An Unlikely Ending

2025 is winding up to be another great year for financial markets. Global stock market prices are on pace to return more than +21% for the year. Although U.S. stocks didn’t take the lead in 2025, they are still up by double digits. They also set an unsettling new record.

By at least one measure, the U.S. stock market reached its highest valuation level ever, The chart below shows the Market Cap to GDP ratio (aka the “Buffett Indicator”). This ratio is calculated as the total value of the stock market divided by the current value of annual GDP (MC/GDP).

The higher MC/GDP is, the more expensive stocks are (and vice versa). The long-term average level of MC/GDP is somewhere around 0.8. Based on long-term trend, normal expectations would put it somewhere around 1.0. But currently, MC/GDP is over 2.3. That’s not just high, that’s over two standard deviations above trend.

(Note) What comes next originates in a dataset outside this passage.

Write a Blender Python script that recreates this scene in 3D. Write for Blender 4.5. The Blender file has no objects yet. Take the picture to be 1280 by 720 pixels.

MC/GDP has blown past previous highs set during the Great Financial Crisis and even the Dot Com Bubble. That’s no easy feat because the Dot Com peak was previously seen as the standard for extraordinary excess.

Of course, some say things are different this time. AI is different, it’s the biggest technological breakthrough of all time. Strange, people said that about the internet, but that didn’t save the boom from bust. The stories may change but human nature, fear and greed, panic and exuberance stay consistent over time.

As this cycle unravels, there are lessons to be learned from the past. When markets are rallying, it’s convenient to expect the good times will continue forever. Investing becomes “easy,” and it seems we simply cannot lose. But now is not the time to get overzealous or entitled. What the market gives, it can quickly take away.

In the spirit of the Holidays, now is the time to be grateful, humble, and increasing careful. Enjoy the ride while it lasts, and remember it’s unlikely this cycle will end much differently from those before it.